━━━ RECORDS FOR THIS EXERCISE

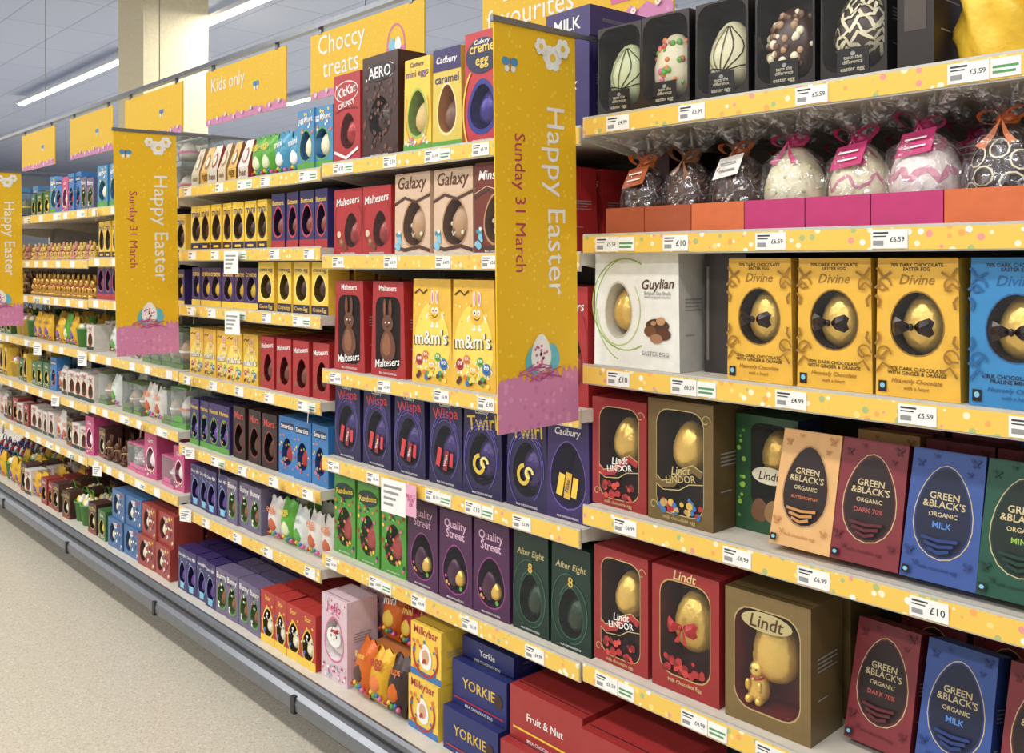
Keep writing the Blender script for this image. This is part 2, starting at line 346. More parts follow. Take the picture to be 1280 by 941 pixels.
for b,(x0,x1) in BAY.items():
    for z in LEV[b]:
        s=MB(); s.box(x0+.004,x1-.004,0,.455,z-.028,z,SH)
        s.box(x0+.004,x1-.004,-.004,.0,z-.04,z+.004,M((205,205,200),.35,.3,0,'metal'))
        s.box(x0+.006,x1-.006,-.0065,-.004,z-.037,z-.001,STRIP)
        for bx in (x0+.006,x1-.012): s.add([(bx,.02,z-.028),(bx,.455,z-.028),(bx,.455,z-.085),(bx,.38,z-.085),(bx+.005,.02,z-.028),(bx+.005,.455,z-.028),(bx+.005,.455,z-.085),(bx+.005,.38,z-.085)],[(0,1,2,3),(4,5,6,7),(0,3,7,4),(3,2,6,7)],SH)
        x=x0+random.uniform(.03,.1)
        while x<x1-.08:
            w=.062
            s.box(x,x+w,-.0085,-.0065,z-.035,z-.004,PRM)
            if b in (0,1,6,2):
                y=-.0088
                s.poly(rectpts(x+.004,x+.03,z-.011,z-.008),y,LN); s.poly(rectpts(x+.004,x+.026,z-.016,z-.014),y,LN)
                s.poly(rectpts(x+.004,x+.022,z-.03,z-.022),y,GREY)
                if b in (0,1,6): text(s,random.choice(['£4.99','£6.59','£5.59','£10','£3.99','£6.99']),x+.045,z-.02,.024,LN,y)
            if random.random()<.25: s.box(x+w+.002,x+w+.045,-.0085,-.0065,z-.034,z-.005,PRM); s.poly(rectpts(x+w+.005,x+w+.042,z-.02,z-.016),-.0088,LGRN); s.poly(rectpts(x+w+.005,x+w+.038,z-.028,z-.024),-.0088,LGRN)
            if b in (2,3,4,5) and rt.random()<.16:
                q=x+w+.01; zt=z-.012; sl=rt.uniform(-.012,.012)
                s.add([(q,-.012,zt),(q+.034,-.030,zt+.002),(q+.034+sl,-.032,zt-.052),(q+sl,-.014,zt-.054)],[(0,1,2,3)],PRM)
            x+=random.uniform(.15,.28)
        obj('shelf_with_price_rail',s,parent=g)

# ---------------------------------------------------------------- signs
YB=spots('banner_yellow',(236,188,28),[(242,206,78),(240,202,60)],60,.22,.5)
LIL=spots('banner_pink',(212,136,178),[(222,154,192),(204,122,168)],50,.3,.5)
def nest(mb,cx,cz,s,y):
    mb.poly(eggpts(cx-.3*s,cz+.25*s,.35*s,.45*s),y-.0002,M((80,190,205))); mb.poly(eggpts(cx+.5*s,cz+.3*s,.3*s,.42*s),y-.0002,M((90,195,215)))
    mb.poly(eggpts(cx,cz+.45*s,.42*s,.6*s),y-.0006,WHITE)
    rr=random.Random(3)
    for i in range(18):
        a=rr.uniform(0,6.28);q=rr.uniform(0,.8); mb.poly(eggpts(cx+.36*s*q*math.cos(a),cz+.45*s+.52*s*q*math.sin(a),.05*s,.05*s,8,0),y-.001,PINK)
    for i in range(26):
        x=cx+rr.uniform(-.7,.7)*s; z=cz+rr.uniform(-.3,.08)*s; a=rr.uniform(-.6,.6)
        stroke(mb,[(x-.3*s,z-a*.2*s),(x,z),(x+.3*s,z+a*.2*s)],.028*s,y-.0014-.00001*i,rr.choice([M((200,60,150)),M((230,110,170)),M((180,60,140))]))
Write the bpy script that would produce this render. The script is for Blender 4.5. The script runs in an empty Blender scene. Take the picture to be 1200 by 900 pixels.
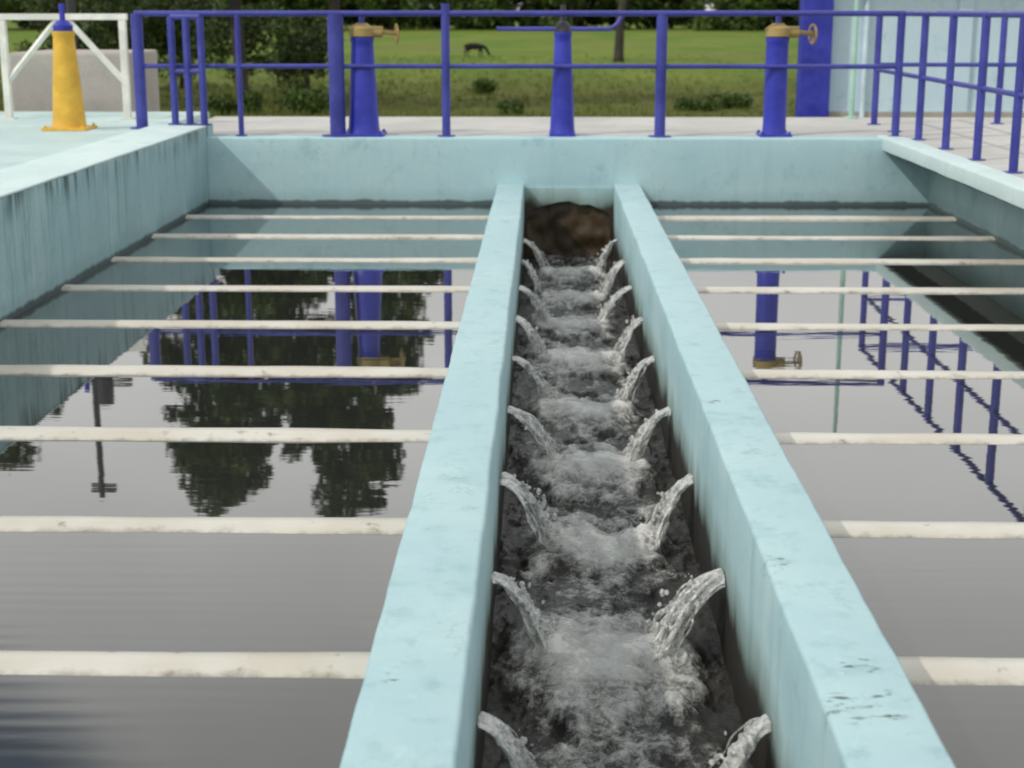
import bpy, bmesh, math, random
import numpy as np
from mathutils import Vector, Matrix, noise as mnoise

SC = bpy.context.scene
COL = SC.collection
R = math.radians

# ------------------------------------------------------------------ camera
cam_d = bpy.data.cameras.new('camera')
cam = bpy.data.objects.new('camera', cam_d)
COL.objects.link(cam)
cam_d.sensor_width = 36.0
cam_d.lens = 54.0
cam.location = (0.0, 0.0, 1.8)
cam.rotation_euler = (R(90 - 13.68), 0.0, R(1.18))
cam_d.clip_start = 0.05
cam_d.clip_end = 3000
cam_d.dof.use_dof = True
cam_d.dof.focus_distance = 6.3
cam_d.dof.aperture_fstop = 3.6
SC.camera = cam

# ------------------------------------------------------------------ sky
SUN_DIR = Vector((0.68, 0.42, -0.72)).normalized()      # direction the light travels
SUN_EL = math.asin(-SUN_DIR.z)
SUN_AZ = math.atan2(-SUN_DIR.x, -SUN_DIR.y)              # from +Y, clockwise positive
world = bpy.data.worlds.new('World')
SC.world = world
world.use_nodes = True
wn, wl = world.node_tree.nodes, world.node_tree.links
wn.clear()
w_out = wn.new('ShaderNodeOutputWorld')
w_bg = wn.new('ShaderNodeBackground')
w_bg.inputs['Strength'].default_value = 0.1
wl.new(w_bg.outputs[0], w_out.inputs[0])
sky = wn.new('ShaderNodeTexSky')
sky.sky_type = 'NISHITA'
sky.sun_disc = False
sky.sun_elevation = SUN_EL
sky.sun_rotation = SUN_AZ
tc = wn.new('ShaderNodeTexCoord')
sep = wn.new('ShaderNodeSeparateXYZ')
wl.new(tc.outputs['Generated'], sep.inputs[0])
ramp = wn.new('ShaderNodeValToRGB')                      # cloud layer brightness by height
wl.new(sep.outputs['Z'], ramp.inputs[0])
cr = ramp.color_ramp
cr.interpolation = 'B_SPLINE'
for p, v in ((0.0, 0.52), (0.15, 0.56), (0.23, 0.92), (0.38, 0.97), (0.60, 0.85), (1.0, 0.46)):
    e = cr.elements.new(p) if p not in (0.0, 1.0) else cr.elements[0 if p == 0.0 else len(cr.elements) - 1]
    e.color = (v * 0.985, v * 0.985, v * 0.97, 1)
cn = wn.new('ShaderNodeTexNoise')
cn.inputs['Scale'].default_value = 2.6
cn.inputs['Detail'].default_value = 5
cmap = wn.new('ShaderNodeMapping')
cmap.inputs['Scale'].default_value = (1, 1, 2.2)
wl.new(tc.outputs['Generated'], cmap.inputs[0])
wl.new(cmap.outputs[0], cn.inputs['Vector'])
cmr = wn.new('ShaderNodeMapRange')
cmr.inputs[1].default_value, cmr.inputs[2].default_value = 0.3, 0.7
cmr.inputs[3].default_value, cmr.inputs[4].default_value = 12.0, 15.0
wl.new(cn.outputs[0], cmr.inputs[0])
cmul = wn.new('ShaderNodeVectorMath'); cmul.operation = 'SCALE'
wl.new(ramp.outputs[0], cmul.inputs[0]); wl.new(cmr.outputs[0], cmul.inputs['Scale'])
# a break in the cloud, up and to the left
gd = wn.new('ShaderNodeVectorMath'); gd.operation = 'DISTANCE'
gap_az, gap_el = R(-28), R(32)
gd.inputs[1].default_value = (math.sin(gap_az) * math.cos(gap_el), math.cos(gap_az) * math.cos(gap_el), math.sin(gap_el))
wl.new(tc.outputs['Generated'], gd.inputs[0])
gadd = wn.new('ShaderNodeMath'); gadd.operation = 'MULTIPLY_ADD'
gadd.inputs[1].default_value = 0.12
wl.new(cn.outputs[0], gadd.inputs[0]); wl.new(gd.outputs['Value'], gadd.inputs[2])
gmr = wn.new('ShaderNodeMapRange'); gmr.interpolation_type = 'SMOOTHSTEP'
gmr.inputs[1].default_value, gmr.inputs[2].default_value = 0.215, 0.275
gmr.inputs[3].default_value, gmr.inputs[4].default_value = 0.05, 1.0
wl.new(gadd.outputs[0], gmr.inputs[0])
wmix = wn.new('ShaderNodeMixRGB')
wl.new(gmr.outputs[0], wmix.inputs[0])
wl.new(sky.outputs[0], wmix.inputs[1])
wl.new(cmul.outputs[0], wmix.inputs[2])
wl.new(wmix.outputs[0], w_bg.inputs['Color'])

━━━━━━

Of the lines above, how many include the word "script"? Reply with the number only.

2